In the situation whereby an employer has reason to believe that an employee may be guilty of misconduct which could lead to them being dismissed that employer should undertake a thorough investigation in relation to the wrongdoing.
Following this thorough investigation the employee must be given a chance to state their case and for the employer to properly consider and representations made by that employee. Only following this hearing should an employer take the decision on whether that employee is guilty and what sanction should be imposed.
When dealing with this kind of issue the Acas Code of Practice on Disciplinary and Grievance Procedures states that the disciplinary process may be suspended in order to deal with the grievance.

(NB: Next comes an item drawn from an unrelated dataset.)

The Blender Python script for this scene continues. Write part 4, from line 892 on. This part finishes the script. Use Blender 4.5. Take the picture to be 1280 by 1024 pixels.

This does not mean that the disciplinary process has to be suspended in order to hear out the grievance of the employee. As the Acas Code states that this may be suspended it firmly leaves the decision whether to suspend it to the discretion of the employer.
When an employer is informed of a grievance from an employee who is to be the subject of disciplinary procedures the following factors should be taken into consideration:
If the subject matter of the grievance is connected to the subject matter of the disciplinary proceedings, such as a manager is deliberately trying to cause an issue for a member of staff then the issue should be considered at the hearing. It would make no sense to consider the issue separately and delay the proceedings for this reason.
Even if there is no connection between the grievance and the subject matter of the disciplinary hearing the employer is under no duty to delay the hearing. When coming to a decision on whether or not to delay the hearing the employer should consider how long the delay is likely to be.
In some situations where the grievance deals with an issue that the employer was not aware of and comes completely out of the blue so to speak the employer may consider the issue of whether the employee is simply bringing the issue to light simply as a means of delaying the hearing.
In this situation an employer should make a decision on whether or not to delay the hearing and should ask the employer to provide them with full information about the grievance in advance of any hearing. If the employee cannot do this or fails to do so then that would normally be sufficient reason not to continue with the claim.
An employer can decide to combine the disciplinary and grievance procedures. If this is to the case considering that both sides will need time to prepare their individual side of the argument it may be prudent for the employer to delay the hearing.